Survey: 97% of respondents unaware of critical container security principles

A visitor photographs a symbol of a cloud at the Deutsche Telekom stand the day before the CeBIT technology trade fair. (Sean Gallup/Getty Images)

Aqua Security on Thursday released a report which found that only 3% of respondents surveyed recognize that a container — in and of itself — does not function as a security boundary, indicating that 97% are unaware of basic container security principles, often overestimating the default security properties of containers.

Amir Jerbi, co-founder and CTO at Aqua, added that security teams should find the number alarming combined with other survey data that found only 24% of respondents have plans to deploy the necessary building blocks for runtime security.

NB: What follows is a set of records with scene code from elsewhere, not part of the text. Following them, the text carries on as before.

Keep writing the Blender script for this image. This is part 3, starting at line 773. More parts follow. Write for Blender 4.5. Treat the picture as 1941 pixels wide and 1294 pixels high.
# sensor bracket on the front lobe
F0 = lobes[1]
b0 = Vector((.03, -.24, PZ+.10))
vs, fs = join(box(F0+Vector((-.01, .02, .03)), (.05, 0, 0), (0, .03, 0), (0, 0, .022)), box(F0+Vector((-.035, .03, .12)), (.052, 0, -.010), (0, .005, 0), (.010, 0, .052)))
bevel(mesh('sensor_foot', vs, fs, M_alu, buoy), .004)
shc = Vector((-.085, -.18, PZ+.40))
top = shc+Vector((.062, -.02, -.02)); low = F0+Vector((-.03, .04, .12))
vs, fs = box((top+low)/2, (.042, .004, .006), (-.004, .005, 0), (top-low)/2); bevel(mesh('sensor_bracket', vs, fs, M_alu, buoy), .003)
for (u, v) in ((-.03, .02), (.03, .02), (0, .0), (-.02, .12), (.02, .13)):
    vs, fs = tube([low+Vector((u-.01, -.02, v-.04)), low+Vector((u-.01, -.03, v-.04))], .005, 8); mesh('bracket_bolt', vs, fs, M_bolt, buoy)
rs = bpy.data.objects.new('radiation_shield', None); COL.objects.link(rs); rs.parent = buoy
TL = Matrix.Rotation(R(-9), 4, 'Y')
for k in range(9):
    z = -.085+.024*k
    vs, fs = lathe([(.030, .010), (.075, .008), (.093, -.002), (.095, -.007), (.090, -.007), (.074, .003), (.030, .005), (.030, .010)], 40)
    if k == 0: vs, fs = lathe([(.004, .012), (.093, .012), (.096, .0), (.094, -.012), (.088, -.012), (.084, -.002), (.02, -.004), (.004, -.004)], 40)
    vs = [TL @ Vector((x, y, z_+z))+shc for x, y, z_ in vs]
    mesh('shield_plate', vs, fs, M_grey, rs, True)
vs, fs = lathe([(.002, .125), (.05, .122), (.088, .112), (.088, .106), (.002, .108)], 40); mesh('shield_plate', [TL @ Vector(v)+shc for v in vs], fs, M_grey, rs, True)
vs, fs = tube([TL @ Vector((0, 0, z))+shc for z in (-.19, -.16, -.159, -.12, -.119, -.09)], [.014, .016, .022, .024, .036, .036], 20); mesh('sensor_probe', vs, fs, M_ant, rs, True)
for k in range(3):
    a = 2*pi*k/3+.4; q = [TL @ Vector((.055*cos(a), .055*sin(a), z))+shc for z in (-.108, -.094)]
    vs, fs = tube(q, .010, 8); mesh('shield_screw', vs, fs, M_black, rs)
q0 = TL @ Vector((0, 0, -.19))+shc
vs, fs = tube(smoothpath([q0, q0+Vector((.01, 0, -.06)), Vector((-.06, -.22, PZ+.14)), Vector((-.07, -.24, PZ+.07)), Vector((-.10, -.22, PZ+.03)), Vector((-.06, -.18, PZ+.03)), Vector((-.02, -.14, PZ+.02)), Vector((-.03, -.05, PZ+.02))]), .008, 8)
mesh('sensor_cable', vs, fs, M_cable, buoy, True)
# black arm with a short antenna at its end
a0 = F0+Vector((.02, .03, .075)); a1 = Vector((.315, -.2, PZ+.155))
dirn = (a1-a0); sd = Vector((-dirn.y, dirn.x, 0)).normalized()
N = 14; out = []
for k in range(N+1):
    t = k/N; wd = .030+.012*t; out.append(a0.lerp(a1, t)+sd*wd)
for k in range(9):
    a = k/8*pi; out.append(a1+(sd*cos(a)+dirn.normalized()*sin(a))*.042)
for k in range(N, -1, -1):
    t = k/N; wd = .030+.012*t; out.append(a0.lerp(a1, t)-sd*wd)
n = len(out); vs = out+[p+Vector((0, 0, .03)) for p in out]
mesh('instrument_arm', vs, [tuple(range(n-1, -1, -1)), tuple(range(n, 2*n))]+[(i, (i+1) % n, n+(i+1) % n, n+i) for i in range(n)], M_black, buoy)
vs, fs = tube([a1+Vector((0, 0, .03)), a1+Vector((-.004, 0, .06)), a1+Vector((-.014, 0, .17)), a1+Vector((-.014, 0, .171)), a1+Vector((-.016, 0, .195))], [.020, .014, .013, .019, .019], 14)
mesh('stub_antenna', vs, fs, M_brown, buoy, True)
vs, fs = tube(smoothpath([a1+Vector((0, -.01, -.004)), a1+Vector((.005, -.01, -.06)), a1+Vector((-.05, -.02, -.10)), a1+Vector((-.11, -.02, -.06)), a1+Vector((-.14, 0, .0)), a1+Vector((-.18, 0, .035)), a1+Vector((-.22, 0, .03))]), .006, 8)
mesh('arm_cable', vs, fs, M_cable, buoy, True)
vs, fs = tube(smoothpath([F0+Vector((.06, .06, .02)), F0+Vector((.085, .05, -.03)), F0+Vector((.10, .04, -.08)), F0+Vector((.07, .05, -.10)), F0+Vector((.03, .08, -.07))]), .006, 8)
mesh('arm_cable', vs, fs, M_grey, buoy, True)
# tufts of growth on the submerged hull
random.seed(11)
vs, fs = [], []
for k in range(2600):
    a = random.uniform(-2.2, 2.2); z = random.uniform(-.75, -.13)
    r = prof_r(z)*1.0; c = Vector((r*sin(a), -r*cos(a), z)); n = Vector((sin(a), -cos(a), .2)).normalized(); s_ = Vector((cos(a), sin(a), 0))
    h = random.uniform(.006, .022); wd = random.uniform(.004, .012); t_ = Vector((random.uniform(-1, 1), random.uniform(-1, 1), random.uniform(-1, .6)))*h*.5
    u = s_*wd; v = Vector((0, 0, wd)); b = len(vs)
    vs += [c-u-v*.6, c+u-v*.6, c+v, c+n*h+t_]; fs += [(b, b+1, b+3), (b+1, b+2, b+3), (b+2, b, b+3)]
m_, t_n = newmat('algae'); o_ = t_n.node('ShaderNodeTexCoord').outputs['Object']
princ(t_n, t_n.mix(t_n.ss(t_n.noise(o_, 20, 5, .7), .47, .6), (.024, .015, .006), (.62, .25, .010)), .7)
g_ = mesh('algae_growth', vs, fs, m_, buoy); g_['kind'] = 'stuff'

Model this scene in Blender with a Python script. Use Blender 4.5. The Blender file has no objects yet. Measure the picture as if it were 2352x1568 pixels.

"The survey results showcase a staggering knowledge gap that leads to an underinvestment in a critical part of full lifecycle, end-to-end security for cloud native applications,” Jerbi said. “The default security capabilities of containers and cloud native controls are complex, with multiple layers that might not overlap between orchestrators and containers. With this complexity, practitioners might overestimate the default security. It takes a double-click further down to understand the full implications of the security controls available, and what other controls might be needed to combat the kind of sophisticated attacks we see.”

For example, the survey found that only 18% realize they are at risk for zero-days in containerized environments. And while 32% were confident in overall holistic runtime security protection, less than 23% had the necessary building blocks of runtime security in place.

The Aqua Security report clearly shows the importance of network-based ingress and egress security for container clusters, said Vishal Jain, co-founder and CTO at Valtix.  “A layered defense approach is critical,” Jain said. “That’s why it’s important to deploy network-based ingress and egress controls for container clusters to look for suspicious activity from nodes with compromised containers.

Michael Isbitski, technical evangelist at Salt Security, added that he’s spent many days as an analyst explaining the pros and cons of native container security versus third-party container security offerings from vendors like Aqua and Stackrox.

“Situations with container security also get worse than what the survey highlights,” Isbitski said. “Practitioners sometimes misunderstand the application security and API security benefits of container security, whether it is from native container runtime features or third-party add-ons. Container security tooling focuses heavily on securing container images, container workloads, and container platforms. Application-layer and API security are still largely out of scope for container security.”